Aunque sin lugar a dudas es plausible la intención del alcalde de Torreón, Guillermo Anaya, de combatir la prostitución, pues quienes la ejercen por lo común lo hacen sin control sanitario y ello constituye un peligro latente para la salud pública, el hecho de enfocar ese combate de manera especial hacia el sector de los homosexuales puede acarrearle al ayuntamiento serios problemas de índole social y jurídica.
En efecto, la autoridad está obligada a realizar acciones para combatir a la prostitución, pero sin distingos de ninguna naturaleza, pues en ese sentido, tanto atentan contra la salud pública las mujeres que se prostituyen, como los varones que lo hacen o los homosexuales que comercian con su cuerpo como lo hacen aquéllas; y desde el punto de vista social no hay razón para enderezar esas acciones en beneficio de la salud comunitaria solamente contra una parte de todos cuantos representan ese problema.
Pero además, desde el punto de vista jurídico, y como abogado que es Anaya lo sabe bien, no se puede tratar en forma desigual a los iguales.
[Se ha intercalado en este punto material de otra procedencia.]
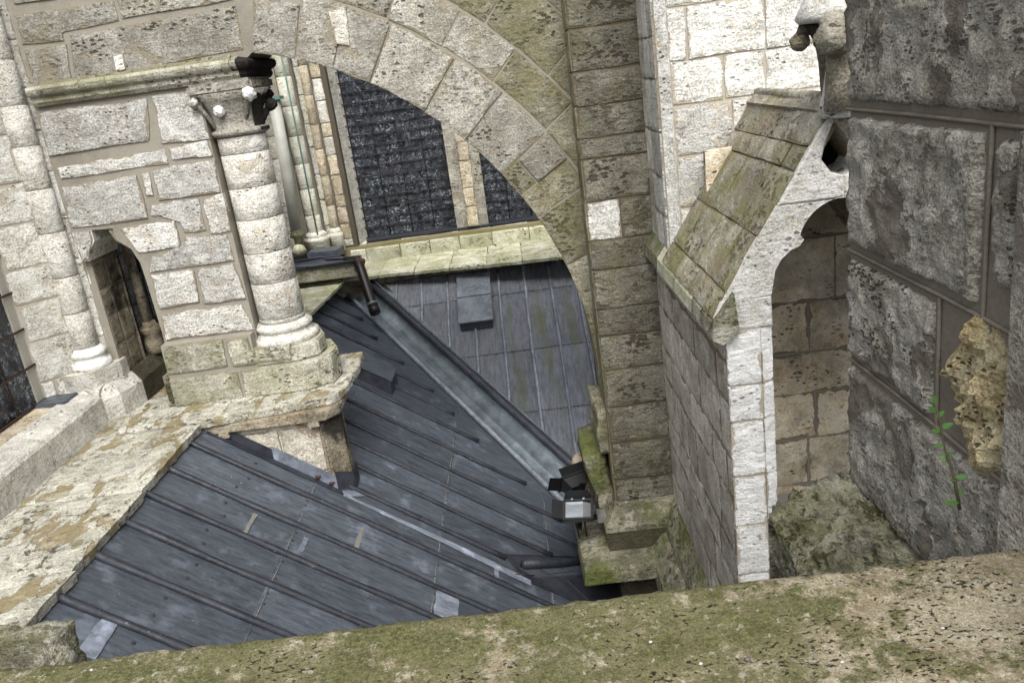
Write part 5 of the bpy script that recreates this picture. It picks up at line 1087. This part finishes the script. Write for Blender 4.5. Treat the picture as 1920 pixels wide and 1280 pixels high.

Porque la prostitución, en cualesquiera de sus formas, está prohibida por la ley; y si las autoridades siempre han tolerado su ejercicio y deliberadamente se han hecho, como se dice coloquialmente, “de la vista gorda” ante quienes la practican, no existe fundamento o razón que le permita al ayuntamiento actuar con disimulo en unos casos y en otros no.
Resulta claro, entonces, que el problema no es tan simple ni se puede resolver sólo apelando a la firme voluntad del ayuntamiento que preside Guillermo Anaya, sino que es necesario sustentar legalmente esa firmeza y las determinaciones que de ella deriven, pues constitucionalmente, toda autoridad está obligada a fundar y motivar sus actos, y ningún fin, por benéfico que éste pueda parecer, justifica el que las autoridades, para alcanzarlo, se valgan de medios que no tienen sustento legal.